The Pirates of Penzance  was a Victorian musical movie, which I began writing in 1978 on a beach in Tunisia.   The original screenplay was printed in Victorian copperplate hand writing with full colour Pre-Raphaelite paintings and Victorian photographs.  It purported to be the first film ever made, only recently discovered in a vault at the Victoria and Albert Museum in London.  I not only did location scouts to Penzance and St. Michael’s Mount, and found my Pirate ship, I also shot footage of the British Army in their red coats and busbys marching down the Mall, and The Queen’s troop in Victorian hussars uniform firing off field guns in Hyde Park.

The Meaning of Life was first a Monty Python movie, then eight drafts and many lovely songs for a proposed Broadway musical called Spamma Mia!” and then nothing.

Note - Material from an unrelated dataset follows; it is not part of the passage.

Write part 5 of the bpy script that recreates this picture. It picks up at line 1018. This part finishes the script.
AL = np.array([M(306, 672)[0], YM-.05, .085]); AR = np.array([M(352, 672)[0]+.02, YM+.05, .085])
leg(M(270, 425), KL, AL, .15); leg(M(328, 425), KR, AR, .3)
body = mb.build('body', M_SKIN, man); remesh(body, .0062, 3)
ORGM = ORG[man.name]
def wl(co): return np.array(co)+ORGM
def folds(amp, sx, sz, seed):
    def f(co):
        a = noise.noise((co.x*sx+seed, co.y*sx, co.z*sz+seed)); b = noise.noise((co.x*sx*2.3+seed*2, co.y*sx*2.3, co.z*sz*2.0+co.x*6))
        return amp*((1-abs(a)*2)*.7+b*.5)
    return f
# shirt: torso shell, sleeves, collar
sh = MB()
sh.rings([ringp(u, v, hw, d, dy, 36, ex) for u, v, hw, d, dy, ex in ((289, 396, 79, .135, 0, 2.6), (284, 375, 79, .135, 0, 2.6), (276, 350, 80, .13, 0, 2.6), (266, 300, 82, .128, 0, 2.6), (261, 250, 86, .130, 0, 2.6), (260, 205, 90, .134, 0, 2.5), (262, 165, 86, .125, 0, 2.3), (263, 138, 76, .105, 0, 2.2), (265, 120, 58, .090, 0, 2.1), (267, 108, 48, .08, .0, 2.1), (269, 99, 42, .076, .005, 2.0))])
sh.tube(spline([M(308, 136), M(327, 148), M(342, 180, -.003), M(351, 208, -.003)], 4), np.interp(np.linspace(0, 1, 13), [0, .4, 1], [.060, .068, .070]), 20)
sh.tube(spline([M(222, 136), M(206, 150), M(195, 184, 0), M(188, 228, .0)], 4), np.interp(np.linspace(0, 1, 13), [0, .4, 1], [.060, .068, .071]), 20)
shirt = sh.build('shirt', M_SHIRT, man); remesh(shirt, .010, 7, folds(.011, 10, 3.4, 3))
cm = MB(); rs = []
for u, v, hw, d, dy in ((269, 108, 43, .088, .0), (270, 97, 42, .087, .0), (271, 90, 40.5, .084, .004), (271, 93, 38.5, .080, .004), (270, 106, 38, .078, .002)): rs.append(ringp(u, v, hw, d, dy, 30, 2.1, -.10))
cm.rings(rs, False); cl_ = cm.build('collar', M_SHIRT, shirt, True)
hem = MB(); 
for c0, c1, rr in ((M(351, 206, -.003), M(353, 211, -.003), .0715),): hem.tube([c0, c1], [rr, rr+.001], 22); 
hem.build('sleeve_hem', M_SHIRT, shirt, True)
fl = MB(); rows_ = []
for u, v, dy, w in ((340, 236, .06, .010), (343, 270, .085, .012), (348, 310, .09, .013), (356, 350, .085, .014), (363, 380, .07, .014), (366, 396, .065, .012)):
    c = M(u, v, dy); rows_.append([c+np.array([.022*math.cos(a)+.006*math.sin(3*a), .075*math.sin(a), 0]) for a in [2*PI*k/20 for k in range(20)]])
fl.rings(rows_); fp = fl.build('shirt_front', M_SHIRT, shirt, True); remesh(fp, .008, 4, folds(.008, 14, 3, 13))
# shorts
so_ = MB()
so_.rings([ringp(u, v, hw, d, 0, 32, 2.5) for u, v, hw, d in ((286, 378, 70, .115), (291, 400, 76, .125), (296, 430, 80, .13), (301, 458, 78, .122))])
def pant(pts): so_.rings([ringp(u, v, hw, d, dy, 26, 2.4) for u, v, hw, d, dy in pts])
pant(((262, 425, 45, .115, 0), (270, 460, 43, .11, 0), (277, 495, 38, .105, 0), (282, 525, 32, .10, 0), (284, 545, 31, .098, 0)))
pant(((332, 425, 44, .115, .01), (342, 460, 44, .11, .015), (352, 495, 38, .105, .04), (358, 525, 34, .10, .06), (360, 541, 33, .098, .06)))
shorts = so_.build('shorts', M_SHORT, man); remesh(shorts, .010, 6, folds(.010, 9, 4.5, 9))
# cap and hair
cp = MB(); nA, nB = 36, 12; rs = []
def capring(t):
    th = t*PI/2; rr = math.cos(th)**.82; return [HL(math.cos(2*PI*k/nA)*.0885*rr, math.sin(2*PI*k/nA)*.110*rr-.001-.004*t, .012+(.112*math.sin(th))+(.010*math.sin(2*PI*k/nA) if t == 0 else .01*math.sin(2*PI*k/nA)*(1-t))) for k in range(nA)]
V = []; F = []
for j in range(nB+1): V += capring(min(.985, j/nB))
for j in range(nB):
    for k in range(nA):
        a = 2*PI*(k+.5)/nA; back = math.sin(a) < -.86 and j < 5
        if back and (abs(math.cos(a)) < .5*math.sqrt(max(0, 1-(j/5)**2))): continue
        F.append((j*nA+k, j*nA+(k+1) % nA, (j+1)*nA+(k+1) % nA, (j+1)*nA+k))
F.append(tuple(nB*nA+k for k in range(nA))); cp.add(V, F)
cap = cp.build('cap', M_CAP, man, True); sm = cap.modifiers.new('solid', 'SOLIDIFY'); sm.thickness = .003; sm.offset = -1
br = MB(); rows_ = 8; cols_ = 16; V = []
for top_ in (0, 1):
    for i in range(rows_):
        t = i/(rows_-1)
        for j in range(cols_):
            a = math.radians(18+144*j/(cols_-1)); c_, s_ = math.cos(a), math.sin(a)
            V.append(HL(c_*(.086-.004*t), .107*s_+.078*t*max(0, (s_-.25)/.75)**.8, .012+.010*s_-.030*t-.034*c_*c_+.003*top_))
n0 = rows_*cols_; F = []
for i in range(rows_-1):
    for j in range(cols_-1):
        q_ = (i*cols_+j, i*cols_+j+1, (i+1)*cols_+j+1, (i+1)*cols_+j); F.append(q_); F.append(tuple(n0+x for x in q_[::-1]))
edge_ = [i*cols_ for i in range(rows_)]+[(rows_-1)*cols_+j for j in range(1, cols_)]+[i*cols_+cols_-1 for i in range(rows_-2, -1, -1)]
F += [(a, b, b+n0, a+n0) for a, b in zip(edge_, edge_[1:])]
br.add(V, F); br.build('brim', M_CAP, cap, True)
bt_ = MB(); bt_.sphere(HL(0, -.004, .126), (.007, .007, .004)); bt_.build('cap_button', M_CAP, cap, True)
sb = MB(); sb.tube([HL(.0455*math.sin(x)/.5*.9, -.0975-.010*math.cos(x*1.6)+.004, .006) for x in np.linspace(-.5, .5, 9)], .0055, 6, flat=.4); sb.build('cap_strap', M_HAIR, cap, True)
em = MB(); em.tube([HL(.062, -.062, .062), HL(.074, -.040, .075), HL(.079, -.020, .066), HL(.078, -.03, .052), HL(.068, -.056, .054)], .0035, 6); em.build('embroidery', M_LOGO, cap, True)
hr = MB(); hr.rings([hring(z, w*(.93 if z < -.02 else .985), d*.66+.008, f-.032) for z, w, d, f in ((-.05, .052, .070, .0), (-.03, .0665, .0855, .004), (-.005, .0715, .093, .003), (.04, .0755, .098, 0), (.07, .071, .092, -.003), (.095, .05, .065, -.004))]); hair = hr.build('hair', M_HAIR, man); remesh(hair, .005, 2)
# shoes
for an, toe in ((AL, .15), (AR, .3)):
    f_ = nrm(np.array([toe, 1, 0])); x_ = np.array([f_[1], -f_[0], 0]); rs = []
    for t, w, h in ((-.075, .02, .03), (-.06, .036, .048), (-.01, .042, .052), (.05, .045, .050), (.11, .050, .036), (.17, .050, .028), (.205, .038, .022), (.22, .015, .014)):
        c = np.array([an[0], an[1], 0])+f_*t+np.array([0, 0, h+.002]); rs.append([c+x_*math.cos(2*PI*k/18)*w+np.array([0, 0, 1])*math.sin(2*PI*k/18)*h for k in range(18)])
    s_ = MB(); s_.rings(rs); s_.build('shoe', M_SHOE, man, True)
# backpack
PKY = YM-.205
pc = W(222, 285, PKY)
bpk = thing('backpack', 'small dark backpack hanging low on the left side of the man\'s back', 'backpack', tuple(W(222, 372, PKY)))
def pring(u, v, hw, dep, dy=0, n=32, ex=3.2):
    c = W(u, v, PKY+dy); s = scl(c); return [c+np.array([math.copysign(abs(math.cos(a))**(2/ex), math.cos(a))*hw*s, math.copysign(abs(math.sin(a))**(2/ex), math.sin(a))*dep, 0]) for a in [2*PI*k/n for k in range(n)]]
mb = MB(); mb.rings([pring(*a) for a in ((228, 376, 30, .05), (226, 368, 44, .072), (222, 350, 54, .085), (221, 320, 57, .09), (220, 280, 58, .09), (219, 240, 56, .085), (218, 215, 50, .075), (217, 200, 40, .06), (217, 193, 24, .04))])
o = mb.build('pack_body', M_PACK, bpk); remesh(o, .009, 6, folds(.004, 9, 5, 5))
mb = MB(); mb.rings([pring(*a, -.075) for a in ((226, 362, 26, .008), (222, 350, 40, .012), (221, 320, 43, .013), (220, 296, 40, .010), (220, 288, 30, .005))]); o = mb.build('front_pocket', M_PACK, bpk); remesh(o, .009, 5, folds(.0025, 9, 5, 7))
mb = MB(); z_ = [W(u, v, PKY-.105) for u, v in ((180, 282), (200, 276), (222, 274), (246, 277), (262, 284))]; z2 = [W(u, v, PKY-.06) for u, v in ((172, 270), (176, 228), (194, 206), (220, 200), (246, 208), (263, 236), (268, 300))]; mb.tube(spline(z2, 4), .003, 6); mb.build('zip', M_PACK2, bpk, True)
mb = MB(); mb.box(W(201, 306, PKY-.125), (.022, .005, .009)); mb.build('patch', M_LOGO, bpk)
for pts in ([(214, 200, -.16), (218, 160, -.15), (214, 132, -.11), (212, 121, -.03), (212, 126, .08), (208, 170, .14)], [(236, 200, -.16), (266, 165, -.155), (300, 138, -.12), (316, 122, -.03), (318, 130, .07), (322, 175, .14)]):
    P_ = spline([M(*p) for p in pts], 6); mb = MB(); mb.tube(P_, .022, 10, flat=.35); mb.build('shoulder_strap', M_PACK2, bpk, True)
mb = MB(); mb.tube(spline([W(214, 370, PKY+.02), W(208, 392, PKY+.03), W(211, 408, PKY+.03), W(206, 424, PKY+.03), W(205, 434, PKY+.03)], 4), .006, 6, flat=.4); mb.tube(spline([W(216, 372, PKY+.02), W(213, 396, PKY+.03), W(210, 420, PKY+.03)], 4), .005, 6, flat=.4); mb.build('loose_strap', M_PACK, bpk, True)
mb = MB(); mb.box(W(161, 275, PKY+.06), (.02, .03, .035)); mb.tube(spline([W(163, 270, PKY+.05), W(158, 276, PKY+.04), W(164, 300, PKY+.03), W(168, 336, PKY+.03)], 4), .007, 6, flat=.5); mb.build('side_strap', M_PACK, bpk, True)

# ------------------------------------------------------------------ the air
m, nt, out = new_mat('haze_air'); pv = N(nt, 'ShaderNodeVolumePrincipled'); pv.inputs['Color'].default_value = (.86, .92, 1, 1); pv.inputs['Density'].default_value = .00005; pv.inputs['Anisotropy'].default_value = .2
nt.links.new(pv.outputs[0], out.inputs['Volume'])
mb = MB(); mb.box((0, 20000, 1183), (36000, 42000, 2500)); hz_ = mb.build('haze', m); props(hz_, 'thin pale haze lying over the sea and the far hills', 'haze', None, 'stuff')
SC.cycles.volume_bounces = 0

Death The Musical began life as Monty’s Requiem, a Requiem Mass for the soul of Monty Python (deceased), then Monty’s Vespers, a sung version of many of the most famous Python sketches turned into lyrics:

Is your wife a goer?

Know what I mean?

Know what I mean?

Know what I mean?

Your wife does she go eh?

Know what I mean?

Nudge nudge wink wink

Say no more.

It then lost the Python element and became In Memoriam, Albert’s Memorial, Closure (Five drafts)  Sadly Missed, Freddie’s Funeral, Just Passing Thru, Say No More! and finally Death and Shakespeare,  which contained a Shakespearian play in Shakespearian verse about the death of Shakespeare.

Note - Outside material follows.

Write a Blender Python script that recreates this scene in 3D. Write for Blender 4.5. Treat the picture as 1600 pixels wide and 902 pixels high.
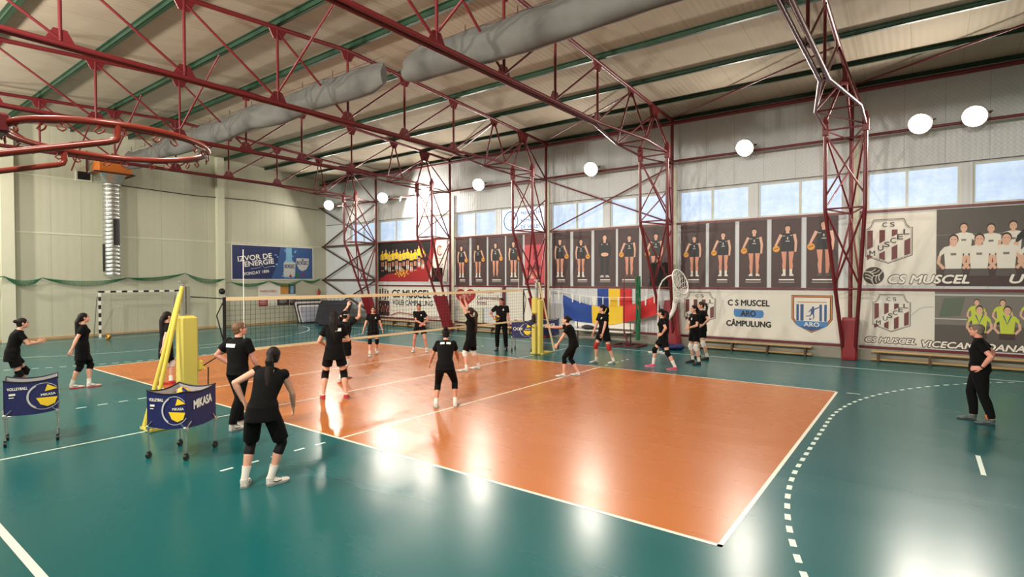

And now it’s still nothing….

All these musicals had some wonderful songs by John Du Prez and me, all fully demoed, before ending up orphaned in the graveyard of dead songs.  Some of them are really quite good.  But still they languish like lost maidens in a pond.

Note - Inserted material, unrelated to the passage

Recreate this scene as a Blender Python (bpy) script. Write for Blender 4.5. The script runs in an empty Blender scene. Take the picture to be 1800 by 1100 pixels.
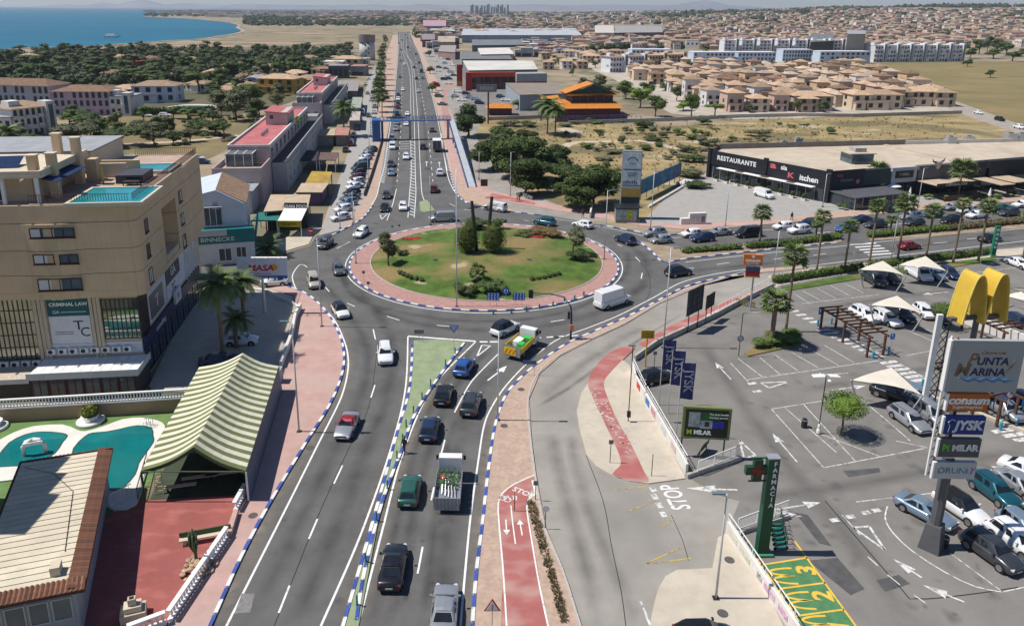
import bpy,math,random
from mathutils import Vector,Matrix
from mathutils.geometry import tessellate_polygon
R=random.Random(11)
S=bpy.context.scene
C=S.collection
PI=math.pi
# ---------------------------------------------------------------- camera
FL,CX,CY,CAMH=1330.0,850.0,395.0,40.0
PITCH,ROLL=math.atan(380/1330),0.006
RM=Matrix.Rotation(PI/2-PITCH,3,'X') @ Matrix.Rotation(ROLL,3,'Z')
cam=bpy.data.cameras.new('camera')
camo=bpy.data.objects.new('camera',cam);C.objects.link(camo)
camo.matrix_world=Matrix.Translation((0,0,CAMH)) @ RM.to_4x4()
cam.sensor_width=36;cam.lens=36*FL/1800
cam.shift_x=(900-CX)/1800;cam.shift_y=(CY-550)/1800
cam.clip_start=0.5;cam.clip_end=80000
S.camera=camo
S.render.resolution_x,S.render.resolution_y=1024,625
# ---------------------------------------------------------------- light
SUN_EL,SUN_AZ=math.radians(58.5),math.radians(270)     # azimuth clockwise from +Y
w=bpy.data.worlds.new('World');S.world=w;w.use_nodes=True
wn=w.node_tree.nodes;bg=wn['Background']
sky=wn.new('ShaderNodeTexSky');sky.sky_type='NISHITA';sky.sun_disc=False
sky.sun_elevation=SUN_EL;sky.sun_rotation=SUN_AZ
sky.air_density=1.0;sky.dust_density=0.05;sky.ozone_density=3
tn=wn.new('ShaderNodeMix');tn.data_type='RGBA';tn.blend_type='MULTIPLY';tn.inputs[0].default_value=1;tn.inputs[7].default_value=(.87,.97,1.13,1)
w.node_tree.links.new(sky.outputs[0],tn.inputs[6]);w.node_tree.links.new(tn.outputs[2],bg.inputs[0]);bg.inputs[1].default_value=0.07
sl=bpy.data.lights.new('sun','SUN');sl.energy=4.9;sl.angle=math.radians(0.5);sl.color=(1,.955,.89)
so=bpy.data.objects.new('sun',sl);C.objects.link(so)
so.rotation_euler=Vector((math.cos(SUN_EL),0.0,-math.sin(SUN_EL))).to_track_quat('-Z','Y').to_euler()
so.location=(-60,0,120)
S.view_settings.view_transform='Standard';S.view_settings.look='None'
S.view_settings.exposure=0.1;S.view_settings.gamma=1;S.view_settings.use_curve_mapping=False
S.cycles.max_bounces=5;S.cycles.transparent_max_bounces=12;S.cycles.volume_bounces=0
S.cycles.use_denoising=True
# ---------------------------------------------------------------- helpers
def g(x,y,z=0.0):
 """point of the place seen in direction (x, y) at height z"""
 r=RM @ Vector(((x-CX)/FL,(CY-y)/FL,-1));t=(z-CAMH)/r.z
 return Vector((r.x*t,r.y*t,z))
def px(P):
 q=RM.transposed() @ (Vector(P)-Vector((0,0,CAMH)))
 return CX+FL*q.x/-q.z,CY-FL*q.y/-q.z
def sm(a,b,x):
 t=min(1,max(0,(x-a)/(b-a)));return t*t*(3-2*t)
def hgt(X,Y):
 """terrain: flat near the junction, rising far off on the inland side"""
 D=math.hypot(X,Y)
 if D<900:return 0.0
 return 62*sm(900,4600,D)*sm(.02,.62,X/max(Y,1))
MATS={}
def M(key,rgb=None,rough=.8,var=.12,sc=3.0,metal=0.0,bump=0.0,spec=.35,emit=0,obj=False,rgb2=None,coat=0,alpha=1,detail=4):
 """procedural material: base colour broken up by noise at two scales"""
 if key in MATS:return MATS[key]
 m=bpy.data.materials.new(key);m.use_nodes=True;MATS[key]=m
 nt=m.node_tree;N,L=nt.nodes,nt.links;b=N['Principled BSDF']
 b.inputs['Roughness'].default_value=rough;b.inputs['Metallic'].default_value=metal
 b.inputs['Specular IOR Level'].default_value=spec
 if coat:b.inputs['Coat Weight'].default_value=coat;b.inputs['Coat Roughness'].default_value=.08
 c=(*rgb,1)
 if var>0:
  tc=N.new('ShaderNodeTexCoord')
  n1=N.new('ShaderNodeTexNoise');n1.inputs['Scale'].default_value=sc;n1.inputs['Detail'].default_value=detail
  n1.inputs['Roughness'].default_value=.65
  L.new(tc.outputs['Object'],n1.inputs['Vector'])
  rp=N.new('ShaderNodeValToRGB');e=rp.color_ramp.elements
  lo=rgb2 if rgb2 else [v*(1-var*1.6) for v in rgb]
  hi=rgb if rgb2 else [min(1,v*(1+var*1.6)) for v in rgb]
  e[0].position=.3;e[0].color=(*lo,1);e[1].position=.7;e[1].color=(*hi,1)
  L.new(n1.outputs['Fac'],rp.inputs[0]);out=rp.outputs[0]
  if obj:
   oi=N.new('ShaderNodeObjectInfo');hs=N.new('ShaderNodeHueSaturation')
   mr=N.new('ShaderNodeMapRange');mr.inputs[3].default_value=1-obj;mr.inputs[4].default_value=1+obj
   L.new(oi.outputs['Random'],mr.inputs[0]);L.new(mr.outputs[0],hs.inputs['Value']);L.new(out,hs.inputs['Color']);out=hs.outputs[0]
  L.new(out,b.inputs['Base Color'])
  if bump:
   bp=N.new('ShaderNodeBump');bp.inputs['Strength'].default_value=bump;bp.inputs['Distance'].default_value=.05
   L.new(n1.outputs['Fac'],bp.inputs['Height']);L.new(bp.outputs[0],b.inputs['Normal'])
 else:b.inputs['Base Color'].default_value=c
 return m
def mixin(m,tex,fac_lo,fac_hi,col,scale=1.0,stretch=(1,1,1),amt=1.0,**kw):
 """lay a second colour over a material where a texture is high (stains, dry patches, wear)"""
 nt=m.node_tree;N,L=nt.nodes,nt.links;b=N['Principled BSDF']
 src=b.inputs['Base Color'].links[0].from_socket if b.inputs['Base Color'].links else None
 tc=N.new('ShaderNodeTexCoord');mp=N.new('ShaderNodeMapping');mp.inputs['Scale'].default_value=stretch
 L.new(tc.outputs['Object'],mp.inputs[0])
 t=N.new({'noise':'ShaderNodeTexNoise','vor':'ShaderNodeTexVoronoi','wave':'ShaderNodeTexWave','brick':'ShaderNodeTexBrick'}[tex])
 t.inputs['Scale'].default_value=scale
 for k,v in kw.items():t.inputs[k].default_value=v
 L.new(mp.outputs[0],t.inputs['Vector'])
 mr=N.new('ShaderNodeMapRange');mr.inputs[1].default_value=fac_lo;mr.inputs[2].default_value=fac_hi;mr.inputs[4].default_value=amt
 L.new(t.outputs['Fac'] if 'Fac' in t.outputs else t.outputs[0],mr.inputs[0])
 mx=N.new('ShaderNodeMix');mx.data_type='RGBA'
 L.new(mr.outputs[0],mx.inputs[0])
 if src:L.new(src,mx.inputs[6])
 else:mx.inputs[6].default_value=b.inputs['Base Color'].default_value
 mx.inputs[7].default_value=(*col,1);L.new(mx.outputs[2],b.inputs['Base Color'])
 return m
def link(o,parent=None):
 C.objects.link(o)
 if parent is not None:o.parent=parent
 return o
def tag(o,label,cat,group=None):
 o['label']=label;o['category']=cat
 if group:o['group']=group
 return o
def thing(name,label,cat,loc=(0,0,0),rz=0.0,group=None):
 o=bpy.data.objects.new(name,None);o.location=loc;o.rotation_euler=(0,0,rz);o.empty_display_size=.3
 link(o);return tag(o,label,cat,group)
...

So persistence helps but a bad idea is still a bad idea.

The difficulty is you can’t always tell whether the idea itself stinks, whether it’s in the right form, or whether it simply hasn’t been done properly.

A writer’s lot is not a happy one.

So this is the story of orphans, a brief history of uncompleted projects, things that were never made, children who refused to grow up and leave the nest.

It’s been bitter sweet.  But that’s another chapter.